Election commission rejects Muslim candidates en masse
By Ei Ei Toe Lwin
September 1, 2015
Nineteen election candidates in northern Rakhine State have been barred from running by the district sub-election commission, which called into question their residency status and the citizenship of their parents.
Applications were submitted by 378 potential candidates representing a range of political parties across five districts in Rakhine State – Kyaukpyu, Sittwe, Maungdaw, Thandwe and Mrauk Oo.
Of these, 19 candidates were rejected in Maungdaw district, where the majority of the population is Muslim Rohingya, who are officially referred to as Bengalis.
“Most [of the disqualified nominees] are Bengalis,” district election officer U San Win Tun told The Myanmar Times yesterday.
Among them, nine are from the Democracy and Human Rights Party, six are from the National Development and Peace Party, one is from the National League for Democracy, and three are independents.
“We rejected them according to sections 8(a) and 10(e) of the elections laws,” said U San Win Tun.

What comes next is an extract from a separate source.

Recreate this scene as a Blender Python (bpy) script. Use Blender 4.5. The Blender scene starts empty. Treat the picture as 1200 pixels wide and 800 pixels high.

Section 8(a) says a person is ineligible to run for office if their parents were not citizens of Myanmar at the time of his birth, while section 10(e) stipulates that a candidate must have lived in the country for the past 10 years continuously.
U Kyaw Soe Aung, general secretary of the Democracy and Human Rights Party, said his party proposed 11 candidates: nine from Maungdaw and two from Sittwe.
“All of our Maungdaw candidates were rejected because the sub-commission said their parents were not citizens when they were born,” U Kyaw Soe Aung said, adding that the party has not received any information about its Sittwe candidates.
U Kyaw Min, one of the rejected Democracy and Human Rights Party candidates, said he did not understand the sub-election commission’s decision, especially since he was elected to parliament in the 1990 election.
U Kyaw Min won the seat of Buthidaung for the National Development and Democratic Party, and later became a member of the Committee Representing the People’s Parliament. He has now been rejected from running for the Buthidaung seat in the Pyithu Hluttaw. “I think the commission rejected us under orders from the Union Election Commission because we are Rohingya,” he said.
“When I was a candidate in the 1990 election my parents were recognised as citizens, but now I have lost my citizenship rights under this so-called democratic government,” U Kyaw Min said, adding that all the rejected nominees plan to appeal and show citizenship evidence to the Rakhine State election commission. “We don’t want to lose our basic rights,” he said.
Meanwhile, NLD candidate U Tun Min Soe, who had planned to contest Rakhine State Amyotha Hluttaw constituency 2, which encompasses Maungdaw, was dismissed because he lived in Bangladesh in 2006.
On August 22, the election commission office in Maungdaw also sent a letter to U Shwe Maung – a sitting Pyithu Hluttaw representative who self-identifies as Rohingya – notifying him that he was ineligible to run because his parents were not citizens when he was born, a claim he denies.
Also known as Abdul Rezak, the MP said a Muslim candidate for the Amyotha Hluttaw, Daw Khin Khin Lwin, had also been disqualified.
The sub-commission said they had no specific intentions when they scrutinised the candidate selection process.
“The candidates were rejected according to the law. We sent letters to them on August 29. If they are dissatisfied with our decision, they can appeal to the state election commission within one week,” said U San Win Tun.